With Aleck entering Kindergarten next year it’s time.  I already feel bad enough that he will have to start all over again, make new friends, be one of the kids who’s a little different walking down the hallway.  This year has been such a struggle for him and he’s finally happy at school, he’s happy with his friends, he’s getting invited to playdates left and right.  There are even pictures of him with his arms around the other kids at school looking like just one of the boys and we are thrilled.  But it’s not sustainable, not the school situation or our home, and it’s time to find a place where we can be longterm.  I never thought I would write or utter these words, but it’s time to head to the suburbs.

We aren’t going too far, so don’t sweat it our city friends.  Most of you live on the Northwest side anyway and we are currently looking at Skokie, Lincolnwood…we shall see.  The plan right now is to rent a place until we figure out which schools and neighborhoods will meet our needs the best.  ”I’m dreaming of a ranch in Skokie…” (sung White Christmas style). Thought we’d be in the city forever.  Find a cool bungalow on that Northwest side, or buy a two flat and convert it into a single family home, or a colonial on Bernard street in Logan Square, but our biggest dream was to convert an old church into a home and studio.
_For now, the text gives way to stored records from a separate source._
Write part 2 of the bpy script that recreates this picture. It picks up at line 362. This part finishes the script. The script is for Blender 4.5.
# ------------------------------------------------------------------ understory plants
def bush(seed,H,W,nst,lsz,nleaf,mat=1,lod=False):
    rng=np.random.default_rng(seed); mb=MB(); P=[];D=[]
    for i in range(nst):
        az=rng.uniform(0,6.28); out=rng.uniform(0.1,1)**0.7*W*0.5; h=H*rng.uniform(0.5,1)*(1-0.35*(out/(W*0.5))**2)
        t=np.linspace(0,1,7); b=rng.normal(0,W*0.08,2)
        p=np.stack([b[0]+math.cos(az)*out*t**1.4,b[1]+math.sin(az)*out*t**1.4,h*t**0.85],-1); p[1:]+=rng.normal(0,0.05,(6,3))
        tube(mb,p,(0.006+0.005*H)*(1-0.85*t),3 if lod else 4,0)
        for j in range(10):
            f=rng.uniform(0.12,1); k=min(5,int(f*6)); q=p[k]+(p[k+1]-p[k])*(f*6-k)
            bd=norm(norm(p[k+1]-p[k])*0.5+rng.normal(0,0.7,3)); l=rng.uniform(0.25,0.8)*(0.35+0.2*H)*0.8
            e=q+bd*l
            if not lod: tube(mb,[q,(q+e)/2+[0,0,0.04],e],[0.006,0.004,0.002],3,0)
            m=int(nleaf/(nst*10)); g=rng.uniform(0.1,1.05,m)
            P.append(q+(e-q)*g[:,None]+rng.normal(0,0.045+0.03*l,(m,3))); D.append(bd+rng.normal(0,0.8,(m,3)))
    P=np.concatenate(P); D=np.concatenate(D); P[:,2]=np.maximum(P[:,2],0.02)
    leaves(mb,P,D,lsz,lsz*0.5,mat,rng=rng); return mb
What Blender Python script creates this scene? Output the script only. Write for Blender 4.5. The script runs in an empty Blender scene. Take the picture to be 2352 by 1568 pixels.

But Aleck can’t do stairs, and Aleck needs services, and taking the CTA with Aleck is punishing on these 40-something body parts.  Having kids changes everything, having special needs kids takes the everything and flips it another 180 on it’s head.  I’m emotional about putting my city self on a shelf, I’m really going to miss telling people that I live in what is right now the coolest neighborhood in the country.  However, there are very few times in life that you can make a decision to make your life and your family’s life easier.  Making this move, selling this condo, will heal us on a financial level, on an educational level, and on an emotional level as well.  Essentially it’ll put as at ground zero, at sea level, with nowhere to go but up (oh please dear lord, god, let us just go up).